While most people are living "month-to-month," my husband (Lubby) and I live "a month ahead." Let me 'splain.

(Just thought an update would be appropriate in regards to the car: we just sent $1400 to the bank, so our liability is down to $1055. Hurrah!) That means that after everything we've taken out so far (most of our bills are at the beginning of the month), we are left with about $500 in the checking account and little expected for the rest of the month. So, why am I not panicked?

It has to do with our version of the "zero-based budget." At the beginning of the month (or the end of the previous month), I: take a look at our budget for the upcoming month, put the 'envelope money' (gifts, groceries, blow, and clothes) in its respective envelope, add whatever money Lubby's school will deduct to the budget requirement, then take everything else and put it to the car. This accomplishes three things:

1. It makes sure we are attacking our debt aggressively by putting every extra penny toward it.

2. It ensures that no matter what happens, we can pay our bills for this month.

3. It give my husband peace of mind.

So, let's take June as an example. We had $3000 in the bank. With budget and school, we needed $1700. Thus, we had $1300 extra to send to the car, plus the $100 that was part of the original budget, or $1400. We were left with $1600

-468 rent+water
-354 school
-150 groceries
-120 envelopes
508 remaining for the rest of the month

Let's say I bring in $300 this month and Lubby brings in $600. We will likely start July with about $1100, but since we were a month ahead, we still have time to catch our income up to our expenses.

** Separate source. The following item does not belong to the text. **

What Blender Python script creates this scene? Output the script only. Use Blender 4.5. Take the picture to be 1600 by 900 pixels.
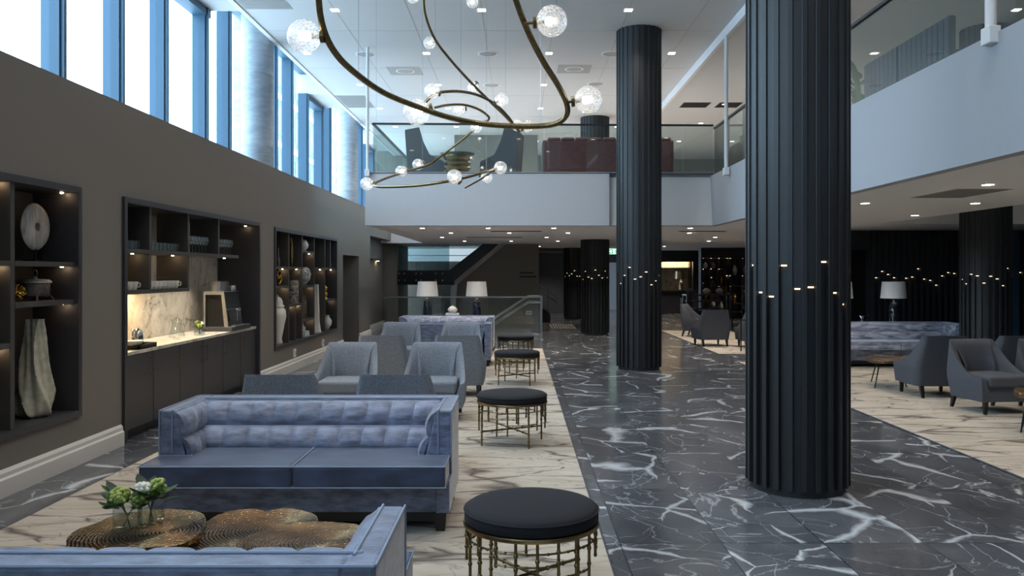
import bpy, bmesh, math, random
from mathutils import Vector, Matrix, noise as mnoise
random.seed(7)
for o in list(bpy.data.objects): bpy.data.objects.remove(o)
SC = bpy.context.scene
COL = SC.collection
PI = math.pi
# ------------------------------------------------ camera, sky, exposure
F = 1280.0; HC = 1.65; VX, VY = 810.0, 426.0
cam_d = bpy.data.cameras.new('camera'); cam = bpy.data.objects.new('camera', cam_d); COL.objects.link(cam)
cam_d.sensor_width = 36; cam_d.lens = F * 36 / 1600
cam_d.shift_x = (800 - VX) / 1600; cam_d.shift_y = (VY - 450) / 1600
cam.location = (0, 0, HC); cam.rotation_euler = (PI / 2, 0, 0)
cam_d.clip_start = 0.05; cam_d.clip_end = 300
SC.camera = cam
SC.view_settings.view_transform = 'Standard'; SC.view_settings.look = 'None'
SC.view_settings.gamma = 1; SC.view_settings.use_curve_mapping = False
SC.view_settings.exposure = 1.1
SC.cycles.use_denoising = True
SC.cycles.max_bounces = 8; SC.cycles.diffuse_bounces = 4; SC.cycles.transparent_max_bounces = 24
SC.cycles.sample_clamp_indirect = 6
SC.cycles.caustics_reflective = False; SC.cycles.caustics_refractive = False
WORLD_K = 4.2; SPOT_W = 46.0; LOW_W = 22.0; BULB = 9.0; NICHE = 40.0
w = bpy.data.worlds.new('sky'); SC.world = w; w.use_nodes = True
wn = w.node_tree; bg = wn.nodes['Background']
tc = wn.nodes.new('ShaderNodeTexCoord'); sep = wn.nodes.new('ShaderNodeSeparateXYZ'); rp = wn.nodes.new('ShaderNodeValToRGB')
wn.links.new(tc.outputs['Generated'], sep.inputs[0]); wn.links.new(sep.outputs['Z'], rp.inputs[0]); wn.links.new(rp.outputs[0], bg.inputs[0])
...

By the end of July we should be able to send another 'extra' payment to the car-- perhaps even pay it off.

I can understand why this system might not work for everyone:
-Having that money there could be a huge temptation since it feels like 'extra'
-It could be difficult to amass a whole month's living expenses ahead of time (although, if we can do it...)

However, I find our system to be infinitely better than living "month-to-month" and having to worry whether or not I will be able to pay the rent. As long as at least one income continues, I would say we have at least two months of being behind before we really run out of money and have to tap the emergency fund. Knowing I have food, and knowing well in advance if I really must only buy beans and rice next month, is what I call peace of mind.